Stored items
▬▬▬

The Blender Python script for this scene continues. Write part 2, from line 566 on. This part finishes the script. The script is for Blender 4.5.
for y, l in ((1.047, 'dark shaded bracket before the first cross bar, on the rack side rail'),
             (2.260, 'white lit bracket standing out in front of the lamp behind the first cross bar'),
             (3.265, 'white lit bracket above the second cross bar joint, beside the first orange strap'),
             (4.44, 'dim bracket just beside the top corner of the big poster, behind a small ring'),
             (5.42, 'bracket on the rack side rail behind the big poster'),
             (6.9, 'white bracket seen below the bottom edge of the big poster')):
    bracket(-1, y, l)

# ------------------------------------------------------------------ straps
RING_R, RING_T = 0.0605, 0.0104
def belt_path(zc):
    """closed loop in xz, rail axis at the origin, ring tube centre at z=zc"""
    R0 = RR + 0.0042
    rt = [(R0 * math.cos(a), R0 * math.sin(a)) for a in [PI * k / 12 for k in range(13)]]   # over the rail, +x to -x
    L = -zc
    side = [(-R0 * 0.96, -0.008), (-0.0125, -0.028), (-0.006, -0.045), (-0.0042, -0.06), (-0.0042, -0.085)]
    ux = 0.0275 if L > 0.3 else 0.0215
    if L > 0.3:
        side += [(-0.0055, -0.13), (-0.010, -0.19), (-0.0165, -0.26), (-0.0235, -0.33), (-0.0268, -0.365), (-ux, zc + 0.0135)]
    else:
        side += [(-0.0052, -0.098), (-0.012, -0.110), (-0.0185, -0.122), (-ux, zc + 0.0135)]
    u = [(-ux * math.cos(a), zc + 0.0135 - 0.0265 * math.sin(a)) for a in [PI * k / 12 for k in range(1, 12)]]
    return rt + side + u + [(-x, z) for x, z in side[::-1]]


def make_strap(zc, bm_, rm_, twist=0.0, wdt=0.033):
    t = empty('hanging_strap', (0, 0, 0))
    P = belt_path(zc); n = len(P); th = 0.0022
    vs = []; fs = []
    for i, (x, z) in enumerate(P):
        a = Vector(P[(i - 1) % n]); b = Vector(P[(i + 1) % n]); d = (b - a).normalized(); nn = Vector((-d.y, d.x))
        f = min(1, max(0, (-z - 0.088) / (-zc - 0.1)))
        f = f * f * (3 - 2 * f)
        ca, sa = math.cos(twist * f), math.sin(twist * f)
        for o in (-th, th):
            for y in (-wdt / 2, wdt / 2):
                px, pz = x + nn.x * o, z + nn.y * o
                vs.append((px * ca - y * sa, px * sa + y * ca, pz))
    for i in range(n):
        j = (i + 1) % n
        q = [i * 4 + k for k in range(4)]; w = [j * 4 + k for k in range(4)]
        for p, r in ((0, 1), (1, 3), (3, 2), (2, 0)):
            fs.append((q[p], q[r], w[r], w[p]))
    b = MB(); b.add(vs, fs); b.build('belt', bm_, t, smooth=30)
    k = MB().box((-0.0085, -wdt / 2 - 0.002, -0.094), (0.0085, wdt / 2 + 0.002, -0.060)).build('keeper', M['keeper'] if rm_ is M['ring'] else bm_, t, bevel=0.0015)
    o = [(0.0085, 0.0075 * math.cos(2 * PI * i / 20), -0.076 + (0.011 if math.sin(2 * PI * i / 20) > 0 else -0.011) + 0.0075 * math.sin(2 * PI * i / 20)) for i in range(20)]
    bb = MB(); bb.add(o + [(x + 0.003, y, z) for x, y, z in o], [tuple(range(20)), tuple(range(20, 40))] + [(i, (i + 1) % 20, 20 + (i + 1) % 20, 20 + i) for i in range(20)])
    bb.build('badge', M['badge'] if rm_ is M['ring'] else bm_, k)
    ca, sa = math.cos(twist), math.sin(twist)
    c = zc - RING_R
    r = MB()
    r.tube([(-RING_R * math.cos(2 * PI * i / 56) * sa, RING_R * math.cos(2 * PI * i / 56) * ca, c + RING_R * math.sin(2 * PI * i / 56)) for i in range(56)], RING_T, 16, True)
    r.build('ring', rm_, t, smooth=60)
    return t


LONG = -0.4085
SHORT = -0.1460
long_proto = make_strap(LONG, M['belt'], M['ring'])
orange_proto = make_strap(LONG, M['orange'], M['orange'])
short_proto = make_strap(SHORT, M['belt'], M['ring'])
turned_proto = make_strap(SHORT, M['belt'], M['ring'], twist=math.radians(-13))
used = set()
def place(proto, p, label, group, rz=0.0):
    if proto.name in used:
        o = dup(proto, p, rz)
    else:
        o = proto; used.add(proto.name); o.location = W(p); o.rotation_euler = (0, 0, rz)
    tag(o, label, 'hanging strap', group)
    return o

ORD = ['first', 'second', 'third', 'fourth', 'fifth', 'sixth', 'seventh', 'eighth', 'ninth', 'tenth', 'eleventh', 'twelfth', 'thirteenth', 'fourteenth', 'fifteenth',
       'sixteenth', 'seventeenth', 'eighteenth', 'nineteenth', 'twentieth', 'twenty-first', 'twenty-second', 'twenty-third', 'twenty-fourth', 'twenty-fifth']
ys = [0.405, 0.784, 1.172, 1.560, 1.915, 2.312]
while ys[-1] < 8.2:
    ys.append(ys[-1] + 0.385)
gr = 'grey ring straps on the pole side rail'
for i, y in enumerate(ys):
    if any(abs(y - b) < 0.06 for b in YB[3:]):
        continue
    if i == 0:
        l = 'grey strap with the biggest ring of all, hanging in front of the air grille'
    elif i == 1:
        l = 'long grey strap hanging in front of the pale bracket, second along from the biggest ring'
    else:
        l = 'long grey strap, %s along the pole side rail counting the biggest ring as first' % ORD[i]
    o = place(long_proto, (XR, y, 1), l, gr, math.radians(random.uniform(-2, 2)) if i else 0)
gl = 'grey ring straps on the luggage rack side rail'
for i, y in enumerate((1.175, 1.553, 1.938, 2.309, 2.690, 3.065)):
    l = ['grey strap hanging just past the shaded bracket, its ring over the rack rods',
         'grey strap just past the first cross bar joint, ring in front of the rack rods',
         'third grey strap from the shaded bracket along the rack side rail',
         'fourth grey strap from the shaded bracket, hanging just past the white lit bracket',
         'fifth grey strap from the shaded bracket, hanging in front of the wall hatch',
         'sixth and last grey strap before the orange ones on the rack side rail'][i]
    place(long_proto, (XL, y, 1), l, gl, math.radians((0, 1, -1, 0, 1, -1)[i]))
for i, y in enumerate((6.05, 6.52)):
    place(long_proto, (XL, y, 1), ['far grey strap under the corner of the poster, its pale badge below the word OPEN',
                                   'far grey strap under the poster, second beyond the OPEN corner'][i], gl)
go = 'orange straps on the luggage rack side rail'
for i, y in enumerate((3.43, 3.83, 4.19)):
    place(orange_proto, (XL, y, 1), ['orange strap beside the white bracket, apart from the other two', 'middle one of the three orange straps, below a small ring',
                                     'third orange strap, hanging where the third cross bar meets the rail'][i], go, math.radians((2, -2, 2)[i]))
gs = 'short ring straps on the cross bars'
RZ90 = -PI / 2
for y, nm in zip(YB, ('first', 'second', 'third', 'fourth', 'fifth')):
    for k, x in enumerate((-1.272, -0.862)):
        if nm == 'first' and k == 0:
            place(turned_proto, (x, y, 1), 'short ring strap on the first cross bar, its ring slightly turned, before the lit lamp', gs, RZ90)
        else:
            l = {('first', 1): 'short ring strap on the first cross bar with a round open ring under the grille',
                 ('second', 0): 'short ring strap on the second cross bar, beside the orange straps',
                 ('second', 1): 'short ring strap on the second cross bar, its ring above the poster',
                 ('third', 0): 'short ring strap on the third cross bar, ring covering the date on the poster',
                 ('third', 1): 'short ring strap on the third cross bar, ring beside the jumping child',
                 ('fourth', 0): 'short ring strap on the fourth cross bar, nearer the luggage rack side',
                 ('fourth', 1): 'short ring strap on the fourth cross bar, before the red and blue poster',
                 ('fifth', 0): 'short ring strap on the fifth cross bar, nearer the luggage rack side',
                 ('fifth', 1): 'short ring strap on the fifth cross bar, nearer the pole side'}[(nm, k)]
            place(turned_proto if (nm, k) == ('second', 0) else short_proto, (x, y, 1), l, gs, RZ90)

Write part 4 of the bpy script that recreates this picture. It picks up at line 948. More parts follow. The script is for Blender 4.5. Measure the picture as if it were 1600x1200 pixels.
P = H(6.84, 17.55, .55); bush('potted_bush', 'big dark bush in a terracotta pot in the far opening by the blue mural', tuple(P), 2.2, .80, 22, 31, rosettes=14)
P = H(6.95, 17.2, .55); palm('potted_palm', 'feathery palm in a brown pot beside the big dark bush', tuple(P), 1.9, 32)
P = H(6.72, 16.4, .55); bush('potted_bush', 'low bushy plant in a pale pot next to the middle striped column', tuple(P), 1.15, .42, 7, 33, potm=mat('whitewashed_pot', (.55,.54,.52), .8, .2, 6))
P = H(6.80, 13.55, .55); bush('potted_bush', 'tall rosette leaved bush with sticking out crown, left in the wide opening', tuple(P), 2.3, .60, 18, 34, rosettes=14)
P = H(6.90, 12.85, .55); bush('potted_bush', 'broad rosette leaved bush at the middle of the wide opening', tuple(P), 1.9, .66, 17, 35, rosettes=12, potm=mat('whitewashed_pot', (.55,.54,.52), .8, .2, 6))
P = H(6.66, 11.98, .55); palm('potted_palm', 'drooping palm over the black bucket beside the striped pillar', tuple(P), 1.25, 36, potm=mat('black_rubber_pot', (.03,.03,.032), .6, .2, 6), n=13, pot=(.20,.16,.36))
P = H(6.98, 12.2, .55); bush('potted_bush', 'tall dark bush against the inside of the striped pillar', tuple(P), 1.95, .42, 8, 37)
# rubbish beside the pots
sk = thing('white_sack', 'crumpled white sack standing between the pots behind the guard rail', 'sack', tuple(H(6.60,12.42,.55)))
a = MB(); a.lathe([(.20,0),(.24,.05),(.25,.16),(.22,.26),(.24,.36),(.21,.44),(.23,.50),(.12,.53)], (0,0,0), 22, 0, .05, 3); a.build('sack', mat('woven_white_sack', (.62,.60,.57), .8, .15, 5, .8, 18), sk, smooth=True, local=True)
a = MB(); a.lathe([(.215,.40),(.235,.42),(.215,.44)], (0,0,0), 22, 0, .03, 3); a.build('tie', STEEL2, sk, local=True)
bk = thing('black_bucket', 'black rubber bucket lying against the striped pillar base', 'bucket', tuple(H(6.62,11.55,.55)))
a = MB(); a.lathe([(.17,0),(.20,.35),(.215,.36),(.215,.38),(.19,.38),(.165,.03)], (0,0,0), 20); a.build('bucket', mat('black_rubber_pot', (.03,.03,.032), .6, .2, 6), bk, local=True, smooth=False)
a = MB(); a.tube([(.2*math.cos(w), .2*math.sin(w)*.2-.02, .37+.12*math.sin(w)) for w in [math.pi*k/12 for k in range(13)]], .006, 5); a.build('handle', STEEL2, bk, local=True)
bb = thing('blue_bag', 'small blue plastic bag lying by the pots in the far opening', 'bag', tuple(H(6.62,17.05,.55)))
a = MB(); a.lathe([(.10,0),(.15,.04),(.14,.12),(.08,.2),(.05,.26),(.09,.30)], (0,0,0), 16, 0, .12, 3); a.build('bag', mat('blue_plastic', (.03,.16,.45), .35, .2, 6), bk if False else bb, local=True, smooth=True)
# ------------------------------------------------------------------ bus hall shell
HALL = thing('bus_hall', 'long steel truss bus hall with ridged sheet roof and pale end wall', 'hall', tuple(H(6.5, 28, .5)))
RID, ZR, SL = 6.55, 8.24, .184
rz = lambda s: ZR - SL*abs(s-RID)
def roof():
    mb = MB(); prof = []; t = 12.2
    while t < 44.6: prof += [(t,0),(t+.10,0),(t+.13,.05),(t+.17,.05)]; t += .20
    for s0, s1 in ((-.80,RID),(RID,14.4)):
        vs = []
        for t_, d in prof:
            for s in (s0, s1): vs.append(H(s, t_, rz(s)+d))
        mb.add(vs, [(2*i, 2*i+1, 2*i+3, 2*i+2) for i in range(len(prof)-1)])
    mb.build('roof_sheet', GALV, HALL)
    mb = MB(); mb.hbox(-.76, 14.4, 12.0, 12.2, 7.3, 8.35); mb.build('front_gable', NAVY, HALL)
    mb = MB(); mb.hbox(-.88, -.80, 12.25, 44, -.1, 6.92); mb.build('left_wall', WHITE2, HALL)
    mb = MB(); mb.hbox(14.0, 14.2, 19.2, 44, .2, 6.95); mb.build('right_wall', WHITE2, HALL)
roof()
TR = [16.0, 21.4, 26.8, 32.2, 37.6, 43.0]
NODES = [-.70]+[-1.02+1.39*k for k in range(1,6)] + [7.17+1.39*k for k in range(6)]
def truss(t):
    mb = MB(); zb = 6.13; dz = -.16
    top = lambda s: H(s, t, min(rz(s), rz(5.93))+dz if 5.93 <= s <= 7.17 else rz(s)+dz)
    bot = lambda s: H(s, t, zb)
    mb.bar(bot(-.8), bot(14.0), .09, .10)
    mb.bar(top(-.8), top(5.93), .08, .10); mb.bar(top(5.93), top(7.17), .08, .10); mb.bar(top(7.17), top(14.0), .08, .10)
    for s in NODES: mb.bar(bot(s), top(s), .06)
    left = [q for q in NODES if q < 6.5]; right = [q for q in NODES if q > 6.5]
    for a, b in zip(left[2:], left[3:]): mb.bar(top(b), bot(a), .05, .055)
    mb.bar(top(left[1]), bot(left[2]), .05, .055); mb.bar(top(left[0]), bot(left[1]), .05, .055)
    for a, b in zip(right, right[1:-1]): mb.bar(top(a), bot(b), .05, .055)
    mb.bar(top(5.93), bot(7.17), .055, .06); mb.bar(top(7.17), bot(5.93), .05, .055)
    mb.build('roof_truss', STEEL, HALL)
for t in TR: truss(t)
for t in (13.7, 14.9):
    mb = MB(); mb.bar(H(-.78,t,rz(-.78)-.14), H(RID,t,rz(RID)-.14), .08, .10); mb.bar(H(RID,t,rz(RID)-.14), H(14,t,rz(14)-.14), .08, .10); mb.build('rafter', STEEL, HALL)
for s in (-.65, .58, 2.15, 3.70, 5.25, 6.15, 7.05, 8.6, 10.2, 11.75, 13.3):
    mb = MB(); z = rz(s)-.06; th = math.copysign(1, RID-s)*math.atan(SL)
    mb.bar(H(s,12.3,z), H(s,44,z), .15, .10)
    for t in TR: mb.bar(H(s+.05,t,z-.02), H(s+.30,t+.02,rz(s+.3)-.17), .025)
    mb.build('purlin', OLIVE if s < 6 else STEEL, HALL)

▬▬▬

• Written exercise
List each line of the entries that holds the string "Blender".

• Output
The Blender Python script for this scene continues. Write part 2, from line 566 on. This part finishes the script. The script is for Blender 4.5.
Write part 4 of the bpy script that recreates this picture. It picks up at line 948. More parts follow. The script is for Blender 4.5. Measure the picture as if it were 1600x1200 pixels.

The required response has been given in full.